Prolongement historique et essentiel de notre continent, l’empire
européen nous permettra de reprendre le cours de l’histoire, de la faire
à nouveau plutôt que de la subir comme depuis maintenant plusieurs
décennies. Cette Europe aura pour tâche d’élever à la conscience
civilisationnel les jeunes Européens de demain et de se désenclaver à
l’Est par un partenariat stratégique avec la Russie et à l’ouest en
rejetant toute ingérence américaine. Ce monde multipolaire qui se lève
aujourd’hui fera une place aux nôtres s’il le mérite. A nous de cultiver
ce qui fit de nous ce que nous fûmes : des combattants, des chercheurs
de vérité, des artistes, des conquérants, des hommes de sciences, des
administrateurs hors-pairs, des poètes et des philosophes. A nous de
cultiver ces forces impérissables dans le cœur de tout bon Européen : la
grandeur et l’audace qui y mène.
Pour le SOCLE :
- Il nous faut un empire Européen. Subsidiariste, fédéral, enraciné, animé par une véritable politique de souveraineté.
- « Désenclavement » doit rester le maitre-mot de toute vision européenne de la puissance. L’Europe se condamne à la mort si elle ne parvient pas à briser les étaux américains et turcs, et à s’assurer un accès au reste du monde. L’Europe doit donc nouer des partenariats stratégiques, vitaux avec l’Inde, la Russie, l’Iran.

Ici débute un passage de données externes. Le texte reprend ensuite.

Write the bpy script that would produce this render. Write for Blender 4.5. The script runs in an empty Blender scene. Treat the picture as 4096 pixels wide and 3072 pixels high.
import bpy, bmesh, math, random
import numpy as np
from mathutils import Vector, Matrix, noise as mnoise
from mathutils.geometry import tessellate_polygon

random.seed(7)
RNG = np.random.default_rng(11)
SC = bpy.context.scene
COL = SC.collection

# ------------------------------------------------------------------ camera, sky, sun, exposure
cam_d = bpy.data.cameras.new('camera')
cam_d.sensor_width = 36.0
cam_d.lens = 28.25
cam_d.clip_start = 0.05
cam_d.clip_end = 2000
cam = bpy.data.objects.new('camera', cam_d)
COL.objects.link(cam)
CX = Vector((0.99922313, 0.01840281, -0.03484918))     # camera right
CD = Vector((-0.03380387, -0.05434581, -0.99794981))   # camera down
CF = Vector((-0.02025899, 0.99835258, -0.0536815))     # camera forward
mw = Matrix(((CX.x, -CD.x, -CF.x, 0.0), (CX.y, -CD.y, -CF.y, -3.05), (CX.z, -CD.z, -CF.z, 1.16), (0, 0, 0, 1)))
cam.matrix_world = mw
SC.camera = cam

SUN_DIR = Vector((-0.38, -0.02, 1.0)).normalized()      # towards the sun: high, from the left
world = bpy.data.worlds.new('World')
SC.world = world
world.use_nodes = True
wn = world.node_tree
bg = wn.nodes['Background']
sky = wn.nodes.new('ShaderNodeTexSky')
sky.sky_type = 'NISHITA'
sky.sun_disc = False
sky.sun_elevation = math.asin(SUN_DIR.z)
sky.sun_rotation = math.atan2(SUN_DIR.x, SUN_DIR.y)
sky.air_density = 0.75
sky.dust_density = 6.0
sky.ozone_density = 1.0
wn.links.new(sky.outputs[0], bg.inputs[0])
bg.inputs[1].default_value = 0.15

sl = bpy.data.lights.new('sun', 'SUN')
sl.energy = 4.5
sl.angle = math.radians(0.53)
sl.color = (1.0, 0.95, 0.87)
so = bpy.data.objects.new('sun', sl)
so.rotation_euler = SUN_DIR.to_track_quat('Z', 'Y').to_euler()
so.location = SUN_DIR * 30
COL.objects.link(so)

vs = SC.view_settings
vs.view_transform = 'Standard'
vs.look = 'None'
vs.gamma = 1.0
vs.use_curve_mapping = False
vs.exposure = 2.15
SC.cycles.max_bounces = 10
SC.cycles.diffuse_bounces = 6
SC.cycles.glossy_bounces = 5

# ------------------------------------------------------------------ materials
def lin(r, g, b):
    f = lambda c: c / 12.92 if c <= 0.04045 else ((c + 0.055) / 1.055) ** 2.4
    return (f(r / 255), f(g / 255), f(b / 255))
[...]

- Il faut prendre conscience que l’Europe est menacée sur tous les fronts par les USA et que l’UE même est un outil de désunion créé par les Américains.
- La volonté d’Europe ne date pas d’hier. Elle résulte d’une conscience aigüe d’appartenir à une civilisation commune et des menaces extérieures pesant sur elles. L’histoire montre que l’Europe a chaque fois chèrement payé ses divisions.
- Il faut refonder anthropologiquement l’Europe. Par le retour de la vertu au sens romain du terme, par l’apprentissage d’une culture non-universaliste commune (latin, grec autrefois), par les échanges entre Européens, par l’européanisation des problématiques économiques, politiques, scientifiques, etc. et en se protégeant de l’influence culturelle néfaste des USA. Nous devons repenser notre spécificité et la protéger.